**Description of the task**
Retype the material in full, keeping every word the same.

**Data excerpt**
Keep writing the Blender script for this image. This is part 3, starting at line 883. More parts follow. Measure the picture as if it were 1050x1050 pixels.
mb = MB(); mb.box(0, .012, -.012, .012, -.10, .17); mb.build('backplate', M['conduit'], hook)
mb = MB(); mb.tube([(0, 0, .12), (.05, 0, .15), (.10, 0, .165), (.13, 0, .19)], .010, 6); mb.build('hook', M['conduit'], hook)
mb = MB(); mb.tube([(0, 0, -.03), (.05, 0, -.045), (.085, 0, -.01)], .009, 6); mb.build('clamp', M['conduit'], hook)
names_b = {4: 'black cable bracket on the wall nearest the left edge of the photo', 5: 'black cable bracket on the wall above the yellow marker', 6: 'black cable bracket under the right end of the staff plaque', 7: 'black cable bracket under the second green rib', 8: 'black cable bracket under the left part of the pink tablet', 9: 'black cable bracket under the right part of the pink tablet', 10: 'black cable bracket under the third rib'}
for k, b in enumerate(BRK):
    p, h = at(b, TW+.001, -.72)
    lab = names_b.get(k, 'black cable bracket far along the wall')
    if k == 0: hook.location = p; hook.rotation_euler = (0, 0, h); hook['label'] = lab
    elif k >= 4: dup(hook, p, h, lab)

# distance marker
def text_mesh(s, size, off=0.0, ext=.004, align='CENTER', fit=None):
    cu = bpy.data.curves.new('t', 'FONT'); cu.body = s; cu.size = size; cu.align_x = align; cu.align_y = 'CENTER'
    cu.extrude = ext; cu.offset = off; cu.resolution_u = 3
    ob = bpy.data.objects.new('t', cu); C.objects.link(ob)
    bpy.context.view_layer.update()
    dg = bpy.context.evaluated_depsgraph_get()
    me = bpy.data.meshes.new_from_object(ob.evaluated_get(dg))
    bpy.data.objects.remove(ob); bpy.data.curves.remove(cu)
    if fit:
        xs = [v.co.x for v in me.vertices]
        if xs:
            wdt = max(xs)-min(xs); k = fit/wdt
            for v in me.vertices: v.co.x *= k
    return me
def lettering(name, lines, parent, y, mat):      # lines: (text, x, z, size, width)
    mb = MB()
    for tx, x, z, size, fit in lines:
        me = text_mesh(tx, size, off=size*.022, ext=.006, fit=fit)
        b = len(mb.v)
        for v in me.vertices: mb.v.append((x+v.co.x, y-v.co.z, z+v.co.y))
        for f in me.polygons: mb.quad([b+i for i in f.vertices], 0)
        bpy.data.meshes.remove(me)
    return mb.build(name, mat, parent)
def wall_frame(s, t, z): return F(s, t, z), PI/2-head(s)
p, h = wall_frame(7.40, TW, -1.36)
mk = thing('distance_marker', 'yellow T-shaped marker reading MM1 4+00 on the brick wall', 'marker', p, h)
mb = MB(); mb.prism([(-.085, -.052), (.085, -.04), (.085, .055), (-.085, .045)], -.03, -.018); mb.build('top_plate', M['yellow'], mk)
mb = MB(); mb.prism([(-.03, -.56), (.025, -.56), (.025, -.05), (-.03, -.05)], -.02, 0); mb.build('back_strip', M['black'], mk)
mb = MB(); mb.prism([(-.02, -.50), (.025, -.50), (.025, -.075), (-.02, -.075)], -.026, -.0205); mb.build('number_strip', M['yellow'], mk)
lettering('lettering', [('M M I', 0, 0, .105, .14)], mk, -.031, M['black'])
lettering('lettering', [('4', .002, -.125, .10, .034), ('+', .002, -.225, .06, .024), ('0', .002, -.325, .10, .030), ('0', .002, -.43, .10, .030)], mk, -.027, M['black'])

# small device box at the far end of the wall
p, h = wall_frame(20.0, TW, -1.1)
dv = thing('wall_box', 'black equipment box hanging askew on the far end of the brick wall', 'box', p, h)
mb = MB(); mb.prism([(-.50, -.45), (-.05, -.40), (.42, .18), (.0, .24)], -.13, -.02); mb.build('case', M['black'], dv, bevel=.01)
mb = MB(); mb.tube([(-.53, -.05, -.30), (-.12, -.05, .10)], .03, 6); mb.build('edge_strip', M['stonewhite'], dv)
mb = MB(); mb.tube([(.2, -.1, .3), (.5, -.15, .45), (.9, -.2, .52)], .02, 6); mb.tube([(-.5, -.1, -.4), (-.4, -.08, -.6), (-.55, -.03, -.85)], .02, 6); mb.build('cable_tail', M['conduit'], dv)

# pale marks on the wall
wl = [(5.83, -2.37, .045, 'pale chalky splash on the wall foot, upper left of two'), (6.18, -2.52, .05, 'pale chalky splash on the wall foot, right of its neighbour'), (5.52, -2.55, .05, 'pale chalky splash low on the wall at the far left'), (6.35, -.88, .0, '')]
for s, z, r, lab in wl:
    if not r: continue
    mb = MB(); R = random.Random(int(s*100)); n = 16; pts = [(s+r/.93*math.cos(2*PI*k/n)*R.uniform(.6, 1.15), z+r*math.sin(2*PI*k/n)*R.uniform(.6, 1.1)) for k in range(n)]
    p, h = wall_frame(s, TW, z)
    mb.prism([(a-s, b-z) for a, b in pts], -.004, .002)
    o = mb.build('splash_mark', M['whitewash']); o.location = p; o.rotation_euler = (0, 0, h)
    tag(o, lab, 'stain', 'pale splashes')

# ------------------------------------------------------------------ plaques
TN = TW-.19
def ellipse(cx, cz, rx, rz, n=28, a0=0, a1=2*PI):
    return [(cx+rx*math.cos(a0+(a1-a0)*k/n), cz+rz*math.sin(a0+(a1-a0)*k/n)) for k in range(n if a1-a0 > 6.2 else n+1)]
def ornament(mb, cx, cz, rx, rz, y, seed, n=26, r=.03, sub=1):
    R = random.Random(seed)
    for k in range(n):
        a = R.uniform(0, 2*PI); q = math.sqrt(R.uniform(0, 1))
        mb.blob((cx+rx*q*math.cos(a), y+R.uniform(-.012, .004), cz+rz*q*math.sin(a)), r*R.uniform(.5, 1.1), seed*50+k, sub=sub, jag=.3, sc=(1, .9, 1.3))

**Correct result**
Keep writing the Blender script for this image. This is part 3, starting at line 883. More parts follow. Measure the picture as if it were 1050x1050 pixels.
mb = MB(); mb.box(0, .012, -.012, .012, -.10, .17); mb.build('backplate', M['conduit'], hook)
mb = MB(); mb.tube([(0, 0, .12), (.05, 0, .15), (.10, 0, .165), (.13, 0, .19)], .010, 6); mb.build('hook', M['conduit'], hook)
mb = MB(); mb.tube([(0, 0, -.03), (.05, 0, -.045), (.085, 0, -.01)], .009, 6); mb.build('clamp', M['conduit'], hook)
names_b = {4: 'black cable bracket on the wall nearest the left edge of the photo', 5: 'black cable bracket on the wall above the yellow marker', 6: 'black cable bracket under the right end of the staff plaque', 7: 'black cable bracket under the second green rib', 8: 'black cable bracket under the left part of the pink tablet', 9: 'black cable bracket under the right part of the pink tablet', 10: 'black cable bracket under the third rib'}
for k, b in enumerate(BRK):
    p, h = at(b, TW+.001, -.72)
    lab = names_b.get(k, 'black cable bracket far along the wall')
    if k == 0: hook.location = p; hook.rotation_euler = (0, 0, h); hook['label'] = lab
    elif k >= 4: dup(hook, p, h, lab)

# distance marker
def text_mesh(s, size, off=0.0, ext=.004, align='CENTER', fit=None):
    cu = bpy.data.curves.new('t', 'FONT'); cu.body = s; cu.size = size; cu.align_x = align; cu.align_y = 'CENTER'
    cu.extrude = ext; cu.offset = off; cu.resolution_u = 3
    ob = bpy.data.objects.new('t', cu); C.objects.link(ob)
    bpy.context.view_layer.update()
    dg = bpy.context.evaluated_depsgraph_get()
    me = bpy.data.meshes.new_from_object(ob.evaluated_get(dg))
    bpy.data.objects.remove(ob); bpy.data.curves.remove(cu)
    if fit:
        xs = [v.co.x for v in me.vertices]
        if xs:
            wdt = max(xs)-min(xs); k = fit/wdt
            for v in me.vertices: v.co.x *= k
    return me
def lettering(name, lines, parent, y, mat):      # lines: (text, x, z, size, width)
    mb = MB()
    for tx, x, z, size, fit in lines:
        me = text_mesh(tx, size, off=size*.022, ext=.006, fit=fit)
        b = len(mb.v)
        for v in me.vertices: mb.v.append((x+v.co.x, y-v.co.z, z+v.co.y))
        for f in me.polygons: mb.quad([b+i for i in f.vertices], 0)
        bpy.data.meshes.remove(me)
    return mb.build(name, mat, parent)
def wall_frame(s, t, z): return F(s, t, z), PI/2-head(s)
p, h = wall_frame(7.40, TW, -1.36)
mk = thing('distance_marker', 'yellow T-shaped marker reading MM1 4+00 on the brick wall', 'marker', p, h)
mb = MB(); mb.prism([(-.085, -.052), (.085, -.04), (.085, .055), (-.085, .045)], -.03, -.018); mb.build('top_plate', M['yellow'], mk)
mb = MB(); mb.prism([(-.03, -.56), (.025, -.56), (.025, -.05), (-.03, -.05)], -.02, 0); mb.build('back_strip', M['black'], mk)
mb = MB(); mb.prism([(-.02, -.50), (.025, -.50), (.025, -.075), (-.02, -.075)], -.026, -.0205); mb.build('number_strip', M['yellow'], mk)
lettering('lettering', [('M M I', 0, 0, .105, .14)], mk, -.031, M['black'])
lettering('lettering', [('4', .002, -.125, .10, .034), ('+', .002, -.225, .06, .024), ('0', .002, -.325, .10, .030), ('0', .002, -.43, .10, .030)], mk, -.027, M['black'])

# small device box at the far end of the wall
p, h = wall_frame(20.0, TW, -1.1)
dv = thing('wall_box', 'black equipment box hanging askew on the far end of the brick wall', 'box', p, h)
mb = MB(); mb.prism([(-.50, -.45), (-.05, -.40), (.42, .18), (.0, .24)], -.13, -.02); mb.build('case', M['black'], dv, bevel=.01)
mb = MB(); mb.tube([(-.53, -.05, -.30), (-.12, -.05, .10)], .03, 6); mb.build('edge_strip', M['stonewhite'], dv)
mb = MB(); mb.tube([(.2, -.1, .3), (.5, -.15, .45), (.9, -.2, .52)], .02, 6); mb.tube([(-.5, -.1, -.4), (-.4, -.08, -.6), (-.55, -.03, -.85)], .02, 6); mb.build('cable_tail', M['conduit'], dv)

# pale marks on the wall
wl = [(5.83, -2.37, .045, 'pale chalky splash on the wall foot, upper left of two'), (6.18, -2.52, .05, 'pale chalky splash on the wall foot, right of its neighbour'), (5.52, -2.55, .05, 'pale chalky splash low on the wall at the far left'), (6.35, -.88, .0, '')]
for s, z, r, lab in wl:
    if not r: continue
    mb = MB(); R = random.Random(int(s*100)); n = 16; pts = [(s+r/.93*math.cos(2*PI*k/n)*R.uniform(.6, 1.15), z+r*math.sin(2*PI*k/n)*R.uniform(.6, 1.1)) for k in range(n)]
    p, h = wall_frame(s, TW, z)
    mb.prism([(a-s, b-z) for a, b in pts], -.004, .002)
    o = mb.build('splash_mark', M['whitewash']); o.location = p; o.rotation_euler = (0, 0, h)
    tag(o, lab, 'stain', 'pale splashes')

# ------------------------------------------------------------------ plaques
TN = TW-.19
def ellipse(cx, cz, rx, rz, n=28, a0=0, a1=2*PI):
    return [(cx+rx*math.cos(a0+(a1-a0)*k/n), cz+rz*math.sin(a0+(a1-a0)*k/n)) for k in range(n if a1-a0 > 6.2 else n+1)]
def ornament(mb, cx, cz, rx, rz, y, seed, n=26, r=.03, sub=1):
    R = random.Random(seed)
    for k in range(n):
        a = R.uniform(0, 2*PI); q = math.sqrt(R.uniform(0, 1))
        mb.blob((cx+rx*q*math.cos(a), y+R.uniform(-.012, .004), cz+rz*q*math.sin(a)), r*R.uniform(.5, 1.1), seed*50+k, sub=sub, jag=.3, sc=(1, .9, 1.3))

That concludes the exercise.